Electronic – Exploding MLCC cap

electrolytic-capacitor

first, sorry about my english.

Currently I'm working as project engineer developing an AC/DC power supply. The AC section is a resonant flyback and diode rectify to get 48VDC. With these 48 volts and 4 MAX17506 DC/DC buck controller, I obtain four 5VDC/3Amps outputs. Next picture is brief of my circuit.

schematic

simulate this circuit – Schematic created using CircuitLab

As you can see, I rectify using a pairs of diode and clamping the voltage with two zeners, next a ten units of MLCC murata capacitors (2.2uF/100V X7R C1206) and single electrolytic cap (2200uF/63V). Following, four DC/DC buck converter using the MAX17506 IC. This it's working fine, but in several units the MLCC caps (caps before electrolytic) was literally blown to pieces.
Things tested:

  • Voltage capacitors are OK, 100 volts.
  • No overcurrent and no overtemp.
  • No shortcircuit.
  • The polarity of electrolytic cap it's OK

The only clue about this mystery is what the electrolytic capacitor always be BEFORE MLCC caps, not after.

Any idea?


I'll add more info. The failure occurs in cold start, attached pic. pic
the gray thing is Polyurethane Resin

Best Answer

You have a fairly high power circuit (>100W). You don't say what your switching frequency is (I would guess in the MHz range for a resonant converter), but the characteristics of the Murata part show an ESR that can be as high as 20m\$\Omega\$ at some plausible harmonic frequencies.

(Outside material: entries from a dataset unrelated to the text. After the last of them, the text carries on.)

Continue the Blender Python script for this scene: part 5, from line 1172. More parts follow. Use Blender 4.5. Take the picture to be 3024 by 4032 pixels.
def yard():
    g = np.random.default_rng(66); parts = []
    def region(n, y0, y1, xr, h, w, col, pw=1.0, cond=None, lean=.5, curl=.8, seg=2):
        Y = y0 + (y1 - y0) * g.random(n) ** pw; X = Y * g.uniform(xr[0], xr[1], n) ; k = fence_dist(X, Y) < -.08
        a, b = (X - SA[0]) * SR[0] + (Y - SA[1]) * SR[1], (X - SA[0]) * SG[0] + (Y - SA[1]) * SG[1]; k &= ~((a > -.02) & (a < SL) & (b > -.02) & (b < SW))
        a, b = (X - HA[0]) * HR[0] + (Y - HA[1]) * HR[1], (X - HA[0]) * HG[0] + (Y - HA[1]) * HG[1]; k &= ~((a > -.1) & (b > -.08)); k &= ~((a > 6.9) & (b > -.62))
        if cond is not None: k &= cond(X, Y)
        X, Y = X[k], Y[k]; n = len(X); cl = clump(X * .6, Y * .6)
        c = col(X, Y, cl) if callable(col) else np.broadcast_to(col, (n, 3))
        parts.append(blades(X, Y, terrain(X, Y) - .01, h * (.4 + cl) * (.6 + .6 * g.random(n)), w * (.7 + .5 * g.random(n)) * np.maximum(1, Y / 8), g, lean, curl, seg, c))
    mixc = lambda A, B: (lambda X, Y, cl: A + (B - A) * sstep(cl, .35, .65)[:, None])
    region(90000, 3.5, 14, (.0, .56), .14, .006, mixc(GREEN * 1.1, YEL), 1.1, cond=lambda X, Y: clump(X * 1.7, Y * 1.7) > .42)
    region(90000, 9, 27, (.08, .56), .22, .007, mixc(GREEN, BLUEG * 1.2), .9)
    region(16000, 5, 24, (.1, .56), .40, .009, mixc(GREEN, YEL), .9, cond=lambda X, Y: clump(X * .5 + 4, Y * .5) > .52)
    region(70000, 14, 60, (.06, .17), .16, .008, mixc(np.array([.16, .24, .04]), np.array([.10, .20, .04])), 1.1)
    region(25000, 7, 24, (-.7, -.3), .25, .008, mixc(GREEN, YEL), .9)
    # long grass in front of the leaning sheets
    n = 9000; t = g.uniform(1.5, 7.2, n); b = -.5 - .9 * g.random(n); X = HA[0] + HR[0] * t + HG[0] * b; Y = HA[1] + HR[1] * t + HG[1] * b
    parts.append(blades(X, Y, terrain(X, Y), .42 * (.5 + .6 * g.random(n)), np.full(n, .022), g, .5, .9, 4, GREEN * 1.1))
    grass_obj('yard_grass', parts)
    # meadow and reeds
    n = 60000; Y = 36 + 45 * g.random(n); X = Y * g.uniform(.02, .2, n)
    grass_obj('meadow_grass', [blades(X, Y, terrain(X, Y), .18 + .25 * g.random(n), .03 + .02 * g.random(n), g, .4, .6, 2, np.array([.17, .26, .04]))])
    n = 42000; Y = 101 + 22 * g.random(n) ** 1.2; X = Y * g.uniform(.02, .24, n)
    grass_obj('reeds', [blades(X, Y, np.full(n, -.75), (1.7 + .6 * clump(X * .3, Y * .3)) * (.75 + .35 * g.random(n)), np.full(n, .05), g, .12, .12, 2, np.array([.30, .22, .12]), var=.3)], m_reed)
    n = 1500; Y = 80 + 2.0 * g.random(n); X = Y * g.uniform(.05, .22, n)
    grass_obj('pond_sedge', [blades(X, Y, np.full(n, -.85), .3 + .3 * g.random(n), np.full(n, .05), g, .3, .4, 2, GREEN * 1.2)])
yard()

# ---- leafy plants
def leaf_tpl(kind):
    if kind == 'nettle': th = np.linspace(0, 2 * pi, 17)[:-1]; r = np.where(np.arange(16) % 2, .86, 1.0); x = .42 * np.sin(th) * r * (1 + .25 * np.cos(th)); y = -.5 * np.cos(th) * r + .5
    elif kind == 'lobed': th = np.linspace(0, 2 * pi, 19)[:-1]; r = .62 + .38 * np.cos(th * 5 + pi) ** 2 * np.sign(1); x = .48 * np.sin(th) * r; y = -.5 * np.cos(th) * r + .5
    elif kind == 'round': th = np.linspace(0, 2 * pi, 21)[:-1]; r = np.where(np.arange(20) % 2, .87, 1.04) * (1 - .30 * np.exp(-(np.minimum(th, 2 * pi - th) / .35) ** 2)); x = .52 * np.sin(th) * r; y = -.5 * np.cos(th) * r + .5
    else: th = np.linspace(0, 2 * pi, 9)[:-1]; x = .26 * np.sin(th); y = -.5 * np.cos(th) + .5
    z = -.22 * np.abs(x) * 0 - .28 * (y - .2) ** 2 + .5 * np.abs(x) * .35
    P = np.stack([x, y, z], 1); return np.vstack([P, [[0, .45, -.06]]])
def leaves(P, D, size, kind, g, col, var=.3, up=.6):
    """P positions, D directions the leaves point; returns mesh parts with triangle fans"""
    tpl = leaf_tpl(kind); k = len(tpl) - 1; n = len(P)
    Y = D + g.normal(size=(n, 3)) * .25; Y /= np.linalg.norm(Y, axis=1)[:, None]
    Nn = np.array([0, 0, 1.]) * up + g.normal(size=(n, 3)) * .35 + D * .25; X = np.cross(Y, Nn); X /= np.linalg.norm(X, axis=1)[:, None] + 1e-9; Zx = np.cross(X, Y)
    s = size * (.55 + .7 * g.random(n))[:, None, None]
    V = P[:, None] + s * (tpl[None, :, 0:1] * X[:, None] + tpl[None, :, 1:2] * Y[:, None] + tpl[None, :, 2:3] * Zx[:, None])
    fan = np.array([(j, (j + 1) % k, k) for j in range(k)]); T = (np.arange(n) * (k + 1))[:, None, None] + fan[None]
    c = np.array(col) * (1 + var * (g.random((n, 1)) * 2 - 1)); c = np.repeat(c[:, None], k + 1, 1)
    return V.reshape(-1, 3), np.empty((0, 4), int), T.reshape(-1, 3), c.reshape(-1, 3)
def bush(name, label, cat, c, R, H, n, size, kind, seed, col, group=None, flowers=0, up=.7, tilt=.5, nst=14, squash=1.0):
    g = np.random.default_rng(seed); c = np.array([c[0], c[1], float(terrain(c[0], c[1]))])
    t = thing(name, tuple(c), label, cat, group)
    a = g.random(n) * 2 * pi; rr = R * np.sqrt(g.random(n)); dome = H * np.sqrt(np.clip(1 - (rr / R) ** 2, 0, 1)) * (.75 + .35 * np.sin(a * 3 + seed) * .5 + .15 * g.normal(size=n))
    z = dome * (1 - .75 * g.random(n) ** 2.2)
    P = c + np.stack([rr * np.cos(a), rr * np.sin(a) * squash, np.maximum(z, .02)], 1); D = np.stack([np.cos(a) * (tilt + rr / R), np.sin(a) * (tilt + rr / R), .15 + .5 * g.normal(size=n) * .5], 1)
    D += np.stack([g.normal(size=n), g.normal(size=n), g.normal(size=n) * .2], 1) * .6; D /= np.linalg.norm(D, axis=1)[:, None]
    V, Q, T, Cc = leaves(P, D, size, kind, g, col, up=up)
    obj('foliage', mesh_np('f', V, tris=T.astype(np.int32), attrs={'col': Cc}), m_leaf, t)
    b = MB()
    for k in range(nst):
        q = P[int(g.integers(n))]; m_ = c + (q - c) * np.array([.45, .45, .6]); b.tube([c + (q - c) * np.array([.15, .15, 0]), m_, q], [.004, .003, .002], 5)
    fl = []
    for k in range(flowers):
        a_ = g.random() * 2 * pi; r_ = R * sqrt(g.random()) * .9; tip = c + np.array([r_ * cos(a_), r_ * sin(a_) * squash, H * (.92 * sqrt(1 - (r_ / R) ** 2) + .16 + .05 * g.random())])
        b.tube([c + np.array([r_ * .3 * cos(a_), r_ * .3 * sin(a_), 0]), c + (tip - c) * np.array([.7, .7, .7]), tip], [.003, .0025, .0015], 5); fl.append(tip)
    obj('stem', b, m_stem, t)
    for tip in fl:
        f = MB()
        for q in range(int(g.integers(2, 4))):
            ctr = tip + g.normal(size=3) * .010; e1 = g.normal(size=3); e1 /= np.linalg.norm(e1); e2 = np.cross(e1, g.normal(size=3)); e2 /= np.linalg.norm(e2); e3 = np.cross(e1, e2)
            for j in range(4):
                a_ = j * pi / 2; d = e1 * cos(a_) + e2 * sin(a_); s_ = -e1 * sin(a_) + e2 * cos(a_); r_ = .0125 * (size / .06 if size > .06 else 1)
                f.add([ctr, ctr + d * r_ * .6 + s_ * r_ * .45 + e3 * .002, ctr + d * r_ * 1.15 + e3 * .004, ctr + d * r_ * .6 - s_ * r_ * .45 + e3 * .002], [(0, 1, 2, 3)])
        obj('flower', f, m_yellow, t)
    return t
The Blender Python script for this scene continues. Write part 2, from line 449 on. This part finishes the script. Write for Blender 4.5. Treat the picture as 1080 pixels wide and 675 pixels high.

It sounds like the MLCC cap is taking too much current and experiencing excessive dissipation, possibly due to the layout. The fact that the caps 'after' the e-cap are living whilst their compatriots unprotected by the electrolytic die indicates you probably have some significant (at your switching frequency) inductance and resistance in the path. It's a bit surprising this would happen with 4.7uH in series, if it is actually in there and functional. If it's a dual type you might want to check that the coils are adding and not opposing.

If you have an IR camera with sufficient resolution to see the 1206 temperature you might be able to pick out the problem area.

Here's the cap characteristic:

enter image description here

Edit:

Since you've revealed that you are potting the circuit in rigid polyurethane I would suggest another possibility- that the potting is in some way responsible due to mechanical stress or some other effect. PU resin, in my experience, cures quite quickly and with a lot of exothermic heat, so it would tend to cause a lot of stress on the PCB and parts. You might be able to use a flexible conformal coating spray over vulnerable parts before potting to help, if this is the problem. If you have never had failures in unpotted devices, even with temperature cycling in an environmental chamber and repeated on/off cycles, that would tend to point to something to do with the potting.